Effects of Wooden Field Margins on Soil Ecosystem Functions and Crop Productivity in Southern Saxony-Anhalt (Germany)

Agroecosystems in southern Saxony-Anhalt are under increasing ecological stress due to climate change. The widespread absence of field margins exacerbates this challenge; large-scale land consolidation over recent decades, combined with inadequate management, has led to a substantial reduction in these critical landscape features. However, wooden field margins - hedgerows and tree rows with shrub components - are increasingly recognized as important elements for enhancing soil functions and supporting climate-resilient agroecosystems.

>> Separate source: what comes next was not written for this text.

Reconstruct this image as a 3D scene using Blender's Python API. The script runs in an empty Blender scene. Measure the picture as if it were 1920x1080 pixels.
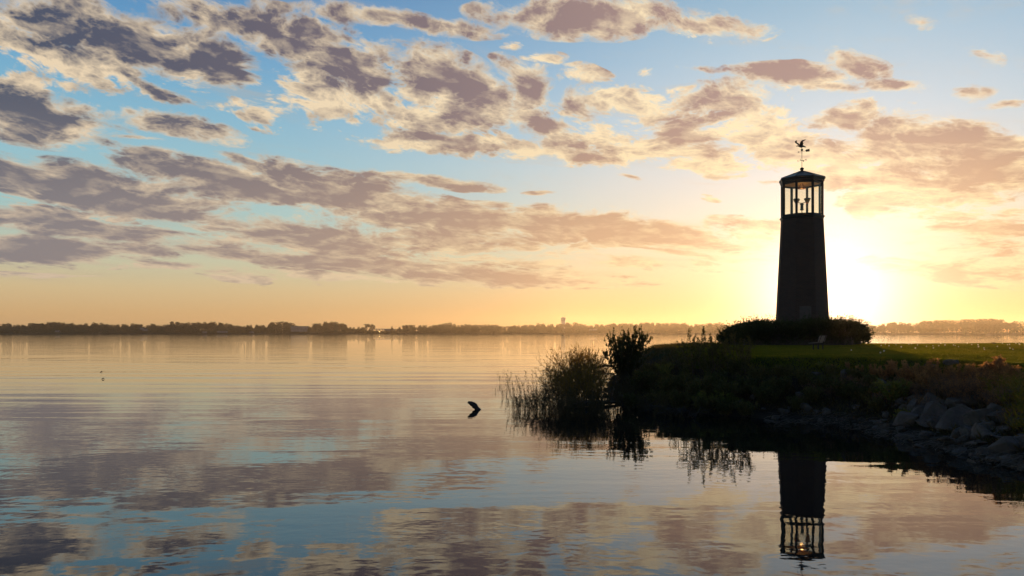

This study quantified the effects of structurally distinct wooded field margins on soil properties and crop productivity. Soil indicators included inorganic parameters (pH and bulk density) and organic indicators (soil organic matter content and Tea Bag Index), complemented by agronomic traits (crop yield and plant height).

Field investigations were conducted at two sites in southern Saxony-Anhalt representing four distinct field margin structures, adjacent to conventionally and organically managed fields. At site one, there were two variants of closed hedgerows with individual trees of differing structural characteristics, and at site two, there were two types of tree rows with differentiated shrub components. Each plot comprised a length of 100 m. Soil and crop parameters were assessed along transects extending from the field margin into the adjacent cropland to capture distance-dependent effects (25 m, 50 m and 100 m). Soil indicators were sampled at five points per transect at 20-m intervals. Yield and plant height measurements were recorded at the proximity of the field margin (approximately 1 m) and at transect positions (25 m, 50 m and 100 m) with replicated sampling.

Preliminary results show significant differences in pH and microbial activity, as measured by the Tea Bag Index, between field margins and open field areas. Measurable margin effects extend up to 25 m into the field. Differences between conventional and organic management were comparatively small. Conversely, crop yield and plant height increased within the 25 m zone adjacent to field margin and declined with increasing distance from the margin. Further analysis will incorporate site management practices and field margin vegetation structure in order to elucidate their interactions with agronomic performance parameters.

These findings demonstrate measurable positive spillover effects of wooded field margins for soil ecosystem functions and crop performance. They provide a basis for evidence-based design and spatial planning of climate-resilient agricultural landscapes under variable conditions.